What they didn’t do was tell the rest of us. Instead, they – and many other players in the fossil fuel industry – bankrolled the rise of the climate denial industry, helping fund the “thinktanks” and front groups that spent the last generation propagating the phoney idea that there was a deep debate about the reality of global warming. As a result, we’ve wasted a quarter century in a phoney argument about whether the climate was changing.

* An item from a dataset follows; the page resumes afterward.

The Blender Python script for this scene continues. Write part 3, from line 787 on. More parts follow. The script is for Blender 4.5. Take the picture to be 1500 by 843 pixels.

Had Exxon and its ilk merely told the truth, that argument would have been over: no one would have accused them of being “climate alarmists”. We would have gone to work to solve the problem. Our work wouldn’t be over by now, but it would be well advanced; the atmospheric level of CO2 wouldn’t have topped 400 parts per million, and the temperature rise wouldn’t be flirting with 1.5C. There would be coral bleaching, but there likely wouldn’t be a coral massacre on the scale we’ve seen this year.
Which means that the victims should be angry as well as sad. The people who depend on the reefs for food, and for shelter from the waves; the economies that count on tourist dollars; the people who take spiritual sustenance from the ongoing drama beneath the waves. The reefs can’t be made whole again: if they recover at all it will be slowly, and in the face of ongoing warming that seems unlikely. But at the very least, the nations that sustained this damage should be compensated. Exxon and its brethren made record profits in the last decades of denial and deceit; that money should rightfully go to pay for the damage it caused, and to build the energy systems that can power our lives without destruction.
We need to remember that there’s nothing natural about this horror. It was caused, as so many crimes are, by greed. And that greed is ongoing – Exxon continues to search for more hydrocarbons, and to reject even modest changes to its policies.
That’s why we’re wrapping crime scene tape this week around those bleached coral heads, those dead staghorns. That’s why we’re taking crime scene photos with underwater cameras. That’s why we’re protesting on the reefs. We’re not going to let them get away with murder.